From the New York Post:
"Shelley told me that he tried to break up the play," Girardi said. "I saw a similar slide that he made in Toronto, a very hard slide that he went after the ball in the player's glove. I believe my player. And the way he reacted when he slid leads me to believe that that's what he was trying to do. 'Cause if there was malicious intent, I think he would have popped right up. I believe my guy."
Girardi said he didn't have a problem with the slide.
"Did his spikes go up a little high? Yes they did," he said. "Part of that could have been because he hit the base funny and then he hit him. When you hit the base funny your legs kind of go up and then if you make contact, it's going to go up. It's going to push up. You don't want to try to hurt anyone, but I believe Shelley wasn't trying to hurt anyone."

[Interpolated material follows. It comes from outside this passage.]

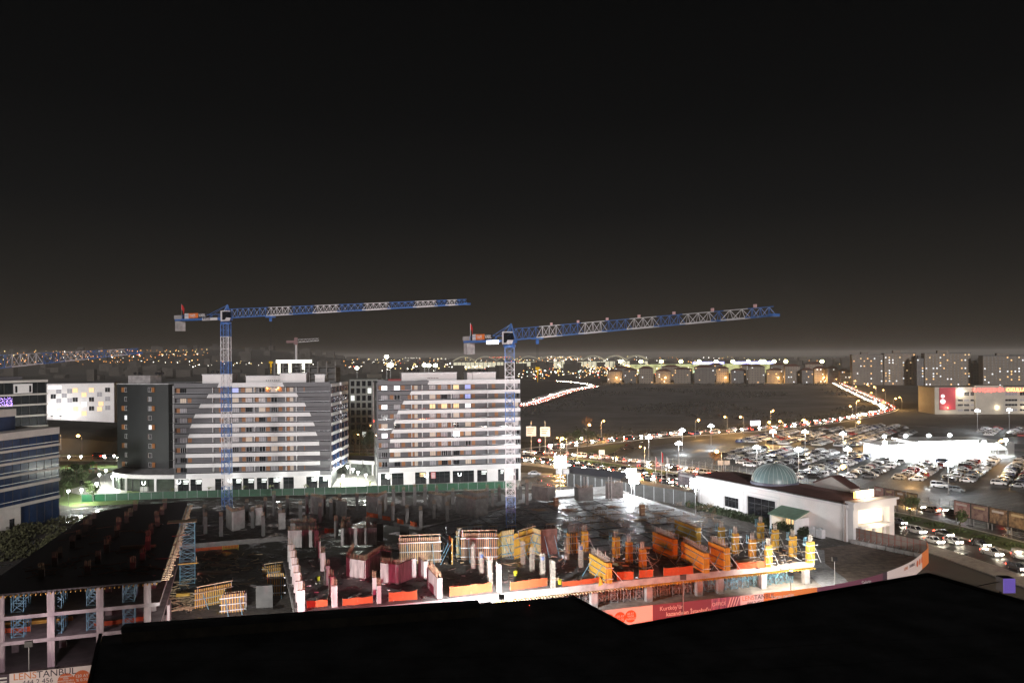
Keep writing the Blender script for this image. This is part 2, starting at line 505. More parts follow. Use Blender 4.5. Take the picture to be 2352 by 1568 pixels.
# painted markings
mk = MB()
for L_, offs, z_ in ((ROAD, (-1.9, 1.9), 0.026), (ROAD_F, (-1.7, 1.7), 0.022), (ROAD2, (0,), 0.014)):
    n_ = int(length(L_) / 9)
    for o_ in offs:
        LL = offset_line(L_, o_)
        for k in range(n_):
            p_, h_ = along(LL, k * 9.0)
            q_ = p_ + Vector((math.cos(h_), math.sin(h_), 0)) * 3.6
            n2 = Vector((-math.sin(h_), math.cos(h_), 0)) * 0.09
            mk.add([(p_ + n2).to_tuple()[:2] + (z_,), (p_ - n2).to_tuple()[:2] + (z_,), (q_ - n2).to_tuple()[:2] + (z_,), (q_ + n2).to_tuple()[:2] + (z_,)], [(0, 1, 2, 3)])
struct(mk, 'lane_markings', PAINT)
mk = MB()
for L_, d_, z_ in ((ROAD, 5.3, 0.026), (ROAD, -5.3, 0.026), (ROAD_F, 4.8, 0.022), (ROAD_F, -4.8, 0.022), (ROAD2, 6.5, 0.014), (ROAD2, -6.5, 0.014)):
    ribbon(mk, offset_line(L_, d_), 0.16, z_)
struct(mk, 'edge_markings', PAINT)

# the rough field beyond the junction
fl = [(30, 392), (70, 424), (111, 448), (150, 474), (205, 525), (255, 592), (278, 640), (308, 735), (368, 925), (452, 1195), (430, 1240), (130, 1225), (128, 1130), (80, 935), (52, 800), (27, 690), (-20, 600), (-60, 470), (-10, 400)]
struct(MB().add([(x, y, -0.04) for x, y in fl], [tuple(range(len(fl)))]), 'field', FIELD)

# car park
lotE = [p for p in offset_line(ROAD, -32) if 150 < p.y < 322 and p.x > 40]
lot = [(p.x, p.y) for p in lotE] + [(330, 140), (330, 470), (215, 470), (140, 432), (95, 404), (62, 372)]
struct(MB().add([(x, y, 0.0) for x, y in lot], [tuple(range(len(lot)))]), 'car_park', ASPH_LOT)
fcp = [at(2000, 1058), at(2100, 1063), at(2235, 1062), at(2330, 1048), at(2330, 1016), at(2240, 1002), at(2030, 1004), at(1985, 1040)]
struct(MB().add([(p.x, p.y, 0.01) for p in fcp], [tuple(range(len(fcp)))]), 'glare_paving', PAVE_L)  # pale paving added to spread the pavilion's glare
fcp2 = [(p.x, p.y) for p in fcp]
LA, LB = Vector((0.80, -0.60, 0)), Vector((0.60, 0.80, 0))      # along a car, along a row
LO = Vector((62, 330, 0))
def inside(p, poly):
    r = False
    n = len(poly)
    for i in range(n):
        (x1, y1), (x2, y2) = poly[i], poly[(i + 1) % n]
        if (y1 > p[1]) != (y2 > p[1]) and p[0] < (x2 - x1) * (p[1] - y1) / (y2 - y1) + x1:
            r = not r
    return r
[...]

Shelley's father Dave was also on the defensive:
Cardinals pitching coach Dave Duncan, flush with the excitement of having a new million-dollar arm in camp, still has something to be furious about. The slow-burn coach, the longest serving pitching coach in baseball history, was irate with how son, Yankees first baseman Shelley Duncan, has been described after a slide that erupted the rivalry between Tampa Bay and the Yanks this past week.
“Borderline criminal” was how one baseball official put it.
And Duncan was simmering before his kid’s suspension was announced Friday.
“I don’t like the comments being made,” Papa Duncan told the media Thursday before discussing the pending arrival of Kyle Lohse. “He plays the game hard. He plays to win. He plays the way you want everybody to play.”